What is asked:
Omit every picture and return the rest of the data unaltered.

Supplied data:

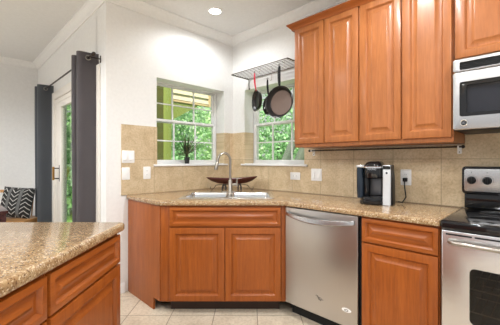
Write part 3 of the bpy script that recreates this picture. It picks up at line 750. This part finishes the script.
def receptacles(horizontal):
    def f(t, mp, u0, u1, z0, z1):
        uc, zc = (u0+u1)/2, (z0+z1)/2
        for s in (-1, 1):
            du, dz = (.02*s, 0) if horizontal else (0, .02*s)
            b = MB(); b.plate(rrect(uc+du-.0145, uc+du+.0145, zc+dz-.0145, zc+dz+.0145, .009, 4), .006, .0085, mp, .001); r = b.build('receptacle', 'plastic', t)
            b = MB()
            for q in (-.005, .005):
                if horizontal: b.plate(rect(uc+du-.002, uc+du+.005, zc+q-.001, zc+q+.001), .0085, .0088, mp)
                else: b.plate(rect(uc+q-.001, uc+q+.001, zc+dz-.002, zc+dz+.005), .0085, .0088, mp)
            b.build('slots', 'black', r)
    return f
def blank(t, mp, u0, u1, z0, z1):
    zc = (z0+z1)/2; uc = (u0+u1)/2
    b = MB(); b.plate(rrect(uc-.026, uc+.026, zc-.045, zc+.045, .004, 2), .006, .008, mp, .001); b.build('insert', 'plastic', t)
plate_at('light_switch', 'white double rocker switch on the tile left of the left window', 'light switch', 'L', 1.273, 1.393, 1.216, 1.333, rockers(2))
plate_at('wall_plate', 'white blank cover plate directly below the double rocker switch', 'wall plate', 'L', 1.318, 1.393, 1.058, 1.174, blank)
plate_at('wall_outlet', 'white upright outlet below the left end of the left window', 'outlet', 'L', 1.108, 1.184, 1.056, 1.178, receptacles(False))
plate_at('wall_outlet', 'white outlet mounted sideways below the right window', 'outlet', 'R', .918, 1.042, 1.041, 1.118, receptacles(True))
plate_at('light_switch', 'white double switch plate on the tile right of the sideways outlet', 'light switch', 'R', 1.174, 1.292, 1.042, 1.160, rockers(2))
plate_at('wall_outlet', 'white outlet beside the coffee maker with a black plug in it', 'outlet', 'R', 2.003, 2.082, 1.046, 1.170, receptacles(False))

# ------------------------------------------------------------------ rail under the wall cabinets
t = thing('wall_rail', 'thin dark metal rail on white brackets below the wall cabinets', 'rail', (1.8, -.05, 1.28))
b_ = MB(); b_.tube([(1.19, -.055, 1.333), (2.41, -.055, 1.333)], .006, 10); b_.build('rod', 'bronze', t)
for x in (1.204, 2.392):
    b_ = MB(); b_.plate(rrect(x-.013, x+.013, 1.285, 1.345, .005, 3), 0, .006, lambda u, v, d: (u, -T-.0005-d, v), .001); b_.box(x-.005, x+.005, -.064, -T-.006, 1.323, 1.342, .002); br = b_.build('bracket', 'plastic', t)
    b_ = MB(); b_.lathe([(.004, 0), (.004, .003)], (x, -T-.0065, 1.298), (0, -1, 0), 10); b_.build('screw', 'wire', br)
for x, d in ((1.19, -1), (2.41, 1)):
    b_ = MB(); b_.lathe([(.006, 0), (.011, .004), (.012, .012), (.006, .02)], (x, -.055, 1.333), (d, 0, 0), 14); b_.build('finial', 'iron', t)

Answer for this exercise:
Write part 3 of the bpy script that recreates this picture. It picks up at line 750. This part finishes the script.
def receptacles(horizontal):
    def f(t, mp, u0, u1, z0, z1):
        uc, zc = (u0+u1)/2, (z0+z1)/2
        for s in (-1, 1):
            du, dz = (.02*s, 0) if horizontal else (0, .02*s)
            b = MB(); b.plate(rrect(uc+du-.0145, uc+du+.0145, zc+dz-.0145, zc+dz+.0145, .009, 4), .006, .0085, mp, .001); r = b.build('receptacle', 'plastic', t)
            b = MB()
            for q in (-.005, .005):
                if horizontal: b.plate(rect(uc+du-.002, uc+du+.005, zc+q-.001, zc+q+.001), .0085, .0088, mp)
                else: b.plate(rect(uc+q-.001, uc+q+.001, zc+dz-.002, zc+dz+.005), .0085, .0088, mp)
            b.build('slots', 'black', r)
    return f
def blank(t, mp, u0, u1, z0, z1):
    zc = (z0+z1)/2; uc = (u0+u1)/2
    b = MB(); b.plate(rrect(uc-.026, uc+.026, zc-.045, zc+.045, .004, 2), .006, .008, mp, .001); b.build('insert', 'plastic', t)
plate_at('light_switch', 'white double rocker switch on the tile left of the left window', 'light switch', 'L', 1.273, 1.393, 1.216, 1.333, rockers(2))
plate_at('wall_plate', 'white blank cover plate directly below the double rocker switch', 'wall plate', 'L', 1.318, 1.393, 1.058, 1.174, blank)
plate_at('wall_outlet', 'white upright outlet below the left end of the left window', 'outlet', 'L', 1.108, 1.184, 1.056, 1.178, receptacles(False))
plate_at('wall_outlet', 'white outlet mounted sideways below the right window', 'outlet', 'R', .918, 1.042, 1.041, 1.118, receptacles(True))
plate_at('light_switch', 'white double switch plate on the tile right of the sideways outlet', 'light switch', 'R', 1.174, 1.292, 1.042, 1.160, rockers(2))
plate_at('wall_outlet', 'white outlet beside the coffee maker with a black plug in it', 'outlet', 'R', 2.003, 2.082, 1.046, 1.170, receptacles(False))

# ------------------------------------------------------------------ rail under the wall cabinets
t = thing('wall_rail', 'thin dark metal rail on white brackets below the wall cabinets', 'rail', (1.8, -.05, 1.28))
b_ = MB(); b_.tube([(1.19, -.055, 1.333), (2.41, -.055, 1.333)], .006, 10); b_.build('rod', 'bronze', t)
for x in (1.204, 2.392):
    b_ = MB(); b_.plate(rrect(x-.013, x+.013, 1.285, 1.345, .005, 3), 0, .006, lambda u, v, d: (u, -T-.0005-d, v), .001); b_.box(x-.005, x+.005, -.064, -T-.006, 1.323, 1.342, .002); br = b_.build('bracket', 'plastic', t)
    b_ = MB(); b_.lathe([(.004, 0), (.004, .003)], (x, -T-.0065, 1.298), (0, -1, 0), 10); b_.build('screw', 'wire', br)
for x, d in ((1.19, -1), (2.41, 1)):
    b_ = MB(); b_.lathe([(.006, 0), (.011, .004), (.012, .012), (.006, .02)], (x, -.055, 1.333), (d, 0, 0), 14); b_.build('finial', 'iron', t)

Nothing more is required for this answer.